RECORDED INFORMATION:
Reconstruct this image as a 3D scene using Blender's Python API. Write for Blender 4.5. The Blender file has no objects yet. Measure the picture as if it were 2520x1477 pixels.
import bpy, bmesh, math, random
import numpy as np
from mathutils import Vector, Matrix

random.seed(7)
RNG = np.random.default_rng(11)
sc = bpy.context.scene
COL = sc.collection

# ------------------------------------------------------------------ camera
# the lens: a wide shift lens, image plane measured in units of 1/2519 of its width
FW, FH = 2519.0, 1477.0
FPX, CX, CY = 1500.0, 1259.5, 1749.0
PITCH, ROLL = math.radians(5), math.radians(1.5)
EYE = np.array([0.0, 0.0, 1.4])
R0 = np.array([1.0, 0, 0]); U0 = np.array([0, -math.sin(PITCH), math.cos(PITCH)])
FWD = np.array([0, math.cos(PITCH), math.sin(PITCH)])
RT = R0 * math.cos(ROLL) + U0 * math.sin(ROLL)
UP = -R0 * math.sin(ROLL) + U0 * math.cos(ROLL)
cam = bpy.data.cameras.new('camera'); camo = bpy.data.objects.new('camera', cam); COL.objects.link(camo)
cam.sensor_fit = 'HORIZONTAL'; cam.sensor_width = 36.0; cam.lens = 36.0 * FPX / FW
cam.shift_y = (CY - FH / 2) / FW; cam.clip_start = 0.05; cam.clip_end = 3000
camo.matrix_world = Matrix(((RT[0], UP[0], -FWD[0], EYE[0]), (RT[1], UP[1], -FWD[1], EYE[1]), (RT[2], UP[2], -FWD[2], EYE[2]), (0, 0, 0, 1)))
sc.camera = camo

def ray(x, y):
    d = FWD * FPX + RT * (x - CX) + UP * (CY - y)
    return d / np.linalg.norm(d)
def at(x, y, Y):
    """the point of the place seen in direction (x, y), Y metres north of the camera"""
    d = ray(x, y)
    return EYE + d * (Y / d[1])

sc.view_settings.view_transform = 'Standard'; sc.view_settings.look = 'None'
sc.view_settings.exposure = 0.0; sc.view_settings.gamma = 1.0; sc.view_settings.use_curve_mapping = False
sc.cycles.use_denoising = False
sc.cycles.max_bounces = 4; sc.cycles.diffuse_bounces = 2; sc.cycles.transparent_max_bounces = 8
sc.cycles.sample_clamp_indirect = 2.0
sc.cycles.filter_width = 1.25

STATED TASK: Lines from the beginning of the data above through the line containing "COL = sc.collection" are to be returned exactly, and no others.

SOLUTION FOR THIS TASK:
Reconstruct this image as a 3D scene using Blender's Python API. Write for Blender 4.5. The Blender file has no objects yet. Measure the picture as if it were 2520x1477 pixels.
import bpy, bmesh, math, random
import numpy as np
from mathutils import Vector, Matrix

random.seed(7)
RNG = np.random.default_rng(11)
sc = bpy.context.scene
COL = sc.collection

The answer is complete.